The second consequence is political, and this is where it gets ugly. High fuel prices are a shortcut to public anger. People don’t read energy reports; they read the sign at the pump. When that number jumps, voters demand action, and leaders reach for fast fixes. Sometimes those fixes are sensible. Sometimes they’re performative. Sometimes they’re reckless.
You can see the bad options stacking up quickly: push for more drilling right now, even if it locks in more dependency later; cut deals that ignore long-term risks just to get short-term barrels; pressure central banks to ease up because inflation looks worse; blame companies, blame foreign actors, blame whoever is convenient. The point isn’t that any one response is always wrong. It’s that panic makes decisions smaller and shorter, exactly when we need a longer view.
There’s also a quieter consequence that people underestimate: this kind of shock rewards the biggest players and punishes the smallest. Large companies can hedge, stockpile, and negotiate. Small businesses can’t. Wealthy households feel annoyed; low-income households feel trapped. A few dollars more per fill-up is not the same problem for everyone. When energy prices spike, inequality isn’t a theory. It’s a receipt.

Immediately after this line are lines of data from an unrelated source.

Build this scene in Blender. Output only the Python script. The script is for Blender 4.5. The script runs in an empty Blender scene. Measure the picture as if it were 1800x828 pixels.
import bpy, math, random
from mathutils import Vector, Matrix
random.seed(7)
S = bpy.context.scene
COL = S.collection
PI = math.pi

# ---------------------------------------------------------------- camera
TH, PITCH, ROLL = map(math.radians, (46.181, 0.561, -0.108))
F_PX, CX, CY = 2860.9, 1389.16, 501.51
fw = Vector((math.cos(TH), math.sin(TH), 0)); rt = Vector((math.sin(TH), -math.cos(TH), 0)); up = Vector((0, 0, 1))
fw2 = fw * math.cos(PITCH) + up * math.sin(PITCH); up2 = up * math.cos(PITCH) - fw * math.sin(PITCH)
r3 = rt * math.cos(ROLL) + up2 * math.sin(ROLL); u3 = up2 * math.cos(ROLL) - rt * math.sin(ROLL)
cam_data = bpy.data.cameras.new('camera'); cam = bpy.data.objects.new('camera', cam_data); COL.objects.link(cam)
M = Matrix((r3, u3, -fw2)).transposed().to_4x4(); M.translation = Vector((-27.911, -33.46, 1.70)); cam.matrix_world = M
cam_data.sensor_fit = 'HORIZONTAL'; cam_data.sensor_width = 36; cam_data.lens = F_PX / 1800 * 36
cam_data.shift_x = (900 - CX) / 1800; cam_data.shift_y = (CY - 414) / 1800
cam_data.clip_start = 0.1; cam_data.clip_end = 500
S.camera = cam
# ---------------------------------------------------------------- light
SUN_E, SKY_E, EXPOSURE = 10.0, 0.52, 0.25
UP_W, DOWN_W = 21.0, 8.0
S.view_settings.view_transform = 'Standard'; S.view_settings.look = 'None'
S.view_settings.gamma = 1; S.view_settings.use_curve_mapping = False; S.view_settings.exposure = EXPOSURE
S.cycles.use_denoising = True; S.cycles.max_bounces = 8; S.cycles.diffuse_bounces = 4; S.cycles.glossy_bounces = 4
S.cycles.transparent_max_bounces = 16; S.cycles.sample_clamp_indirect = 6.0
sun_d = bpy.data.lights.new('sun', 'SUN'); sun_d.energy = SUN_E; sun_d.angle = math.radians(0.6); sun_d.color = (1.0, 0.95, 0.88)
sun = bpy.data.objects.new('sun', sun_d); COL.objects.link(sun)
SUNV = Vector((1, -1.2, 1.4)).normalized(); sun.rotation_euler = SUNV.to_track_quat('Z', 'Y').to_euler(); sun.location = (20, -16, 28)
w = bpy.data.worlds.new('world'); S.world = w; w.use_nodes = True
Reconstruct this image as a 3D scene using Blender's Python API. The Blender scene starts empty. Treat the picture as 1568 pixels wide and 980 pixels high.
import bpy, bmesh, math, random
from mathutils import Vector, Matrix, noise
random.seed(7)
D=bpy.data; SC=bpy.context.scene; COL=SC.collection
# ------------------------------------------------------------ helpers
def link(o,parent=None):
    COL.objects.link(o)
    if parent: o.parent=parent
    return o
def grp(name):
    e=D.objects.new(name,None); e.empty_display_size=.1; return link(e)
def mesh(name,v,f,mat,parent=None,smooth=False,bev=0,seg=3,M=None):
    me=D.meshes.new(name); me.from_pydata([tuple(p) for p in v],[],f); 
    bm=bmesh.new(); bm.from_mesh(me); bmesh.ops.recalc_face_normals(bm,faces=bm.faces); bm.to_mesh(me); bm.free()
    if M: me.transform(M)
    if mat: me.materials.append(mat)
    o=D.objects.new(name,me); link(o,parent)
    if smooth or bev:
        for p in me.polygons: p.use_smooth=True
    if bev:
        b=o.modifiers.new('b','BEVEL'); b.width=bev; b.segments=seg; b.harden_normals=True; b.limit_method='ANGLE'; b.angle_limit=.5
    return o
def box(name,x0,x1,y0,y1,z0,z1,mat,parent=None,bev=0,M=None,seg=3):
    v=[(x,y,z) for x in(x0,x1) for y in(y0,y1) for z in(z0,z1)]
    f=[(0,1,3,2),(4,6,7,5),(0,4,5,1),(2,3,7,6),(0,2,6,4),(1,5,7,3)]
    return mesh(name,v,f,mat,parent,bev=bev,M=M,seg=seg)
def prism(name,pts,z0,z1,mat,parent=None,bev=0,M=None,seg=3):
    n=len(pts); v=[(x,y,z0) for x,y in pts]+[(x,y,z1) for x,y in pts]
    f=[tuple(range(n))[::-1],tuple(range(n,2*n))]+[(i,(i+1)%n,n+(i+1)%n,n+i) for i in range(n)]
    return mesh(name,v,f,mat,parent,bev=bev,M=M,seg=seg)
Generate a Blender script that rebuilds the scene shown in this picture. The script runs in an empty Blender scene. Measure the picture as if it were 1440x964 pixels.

Now, about that “100% probability” call. I don’t buy “100%” in markets. Ever. Even if crude does hit $90, the certainty language is its own warning sign. It tells you sentiment is crowded. It tells you a lot of people are leaning the same way. That can become self-fulfilling for a while, and then violent when it unwinds. The public reads “100%” as “guaranteed.” Traders read it as “everybody’s already positioned.”
And there’s real uncertainty here. How long is this closure? How strict is it in practice? Are there workarounds, partial flows, exceptions? Public chatter can lag reality, and reality can change in a day. The story might be “short disruption, sharp spike, then fade.” Or it might be “long disruption, real shortages, and a new price floor.” The difference matters.
The bigger question is what we learn. If a single chokepoint can light up global prices this quickly, then our energy system is still built on a knife edge. Some people will use that to argue we need more oil production everywhere. Others will use it to argue we need to move away from oil faster. I think both sides have a point—and both sides also dodge the hardest part, which is that transitions are slow, and vulnerability is immediate.
So here’s what I’m left wondering, and I actually want people to argue about it: if this kind of disruption becomes more common, do we double down on the old system to reduce short-term pain, or do we accept more short-term pain to break the dependency faster?